How Does a Motor Control Circuit Work?

A motor control circuit works by using a control circuit to energize the magnetic motor starter, which in turn activates or deactivates the motor's power contacts, controlling whether or not power is supplied to the motor; overload protection is provided by heater elements connected to an overload relay.

Understanding the Components

To understand how a motor control circuit works, consider the key components:

• Control Circuit: This is typically a low-voltage circuit (e.g., 120V AC or 24V DC) that controls the operation of the motor starter. It includes components like pushbuttons (start, stop), selector switches, and relays.
• Motor Starter (Magnetic Contactor): This is an electrically operated switch that connects the motor to the main power supply. It has a coil that, when energized by the control circuit, pulls in the armature. The armature closes the power contacts, allowing current to flow to the motor. When the coil is de-energized, the armature drops out, and the power contacts open, stopping the motor.
• Overload Relay: This protects the motor from damage due to excessive current draw. It contains heater elements that are wired in series with the motor windings. If the motor draws too much current for too long, the heater elements heat up and trip a set of contacts in the control circuit, de-energizing the motor starter coil and stopping the motor.

Operational Sequence

Here's how the circuit operates during a typical start/stop sequence:

1. Start: When the "Start" button is pressed, it completes the control circuit, energizing the motor starter coil.
2. Energizing the Motor Starter: The energized coil pulls in the armature of the motor starter.
3. Closing Power Contacts: The armature closes the power contacts, connecting the motor to the main power supply and starting the motor.
4. Holding Circuit: A holding contact (also called a seal-in contact) on the motor starter, connected in parallel with the "Start" button, keeps the motor starter coil energized even after the "Start" button is released.
5. Normal Operation: The motor runs until a "Stop" command is initiated or an overload condition occurs.
6. Stop: When the "Stop" button is pressed, it breaks the control circuit, de-energizing the motor starter coil.
7. De-energizing the Motor Starter: The de-energized coil releases the armature.
8. Opening Power Contacts: The armature opens the power contacts, disconnecting the motor from the main power supply and stopping the motor.
9. Overload Protection: If the motor draws excessive current, the overload relay's heater elements heat up and trip the overload contacts, which are wired in series with the motor starter coil in the control circuit. This de-energizes the motor starter coil and stops the motor, preventing damage.

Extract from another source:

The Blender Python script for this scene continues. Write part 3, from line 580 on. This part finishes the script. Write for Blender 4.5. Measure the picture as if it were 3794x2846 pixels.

Example Circuit (Simplified)

Imagine a simple circuit with a Start button (momentary contact), a Stop button (normally closed), a motor starter coil, a holding contact on the motor starter, and an overload relay contact (normally closed).

In this simplified example, pressing Start energizes the coil, closing the holding contacts. Pressing Stop breaks the circuit, or an overload condition opens the overload relay contacts, both de-energizing the coil.

Conclusion

In summary, a motor control circuit regulates the start, stop, and protection of a motor by using a control circuit to energize or de-energize a motor starter. The motor starter then manages the power supply to the motor, while overload protection ensures the motor is protected from damage due to overcurrent conditions.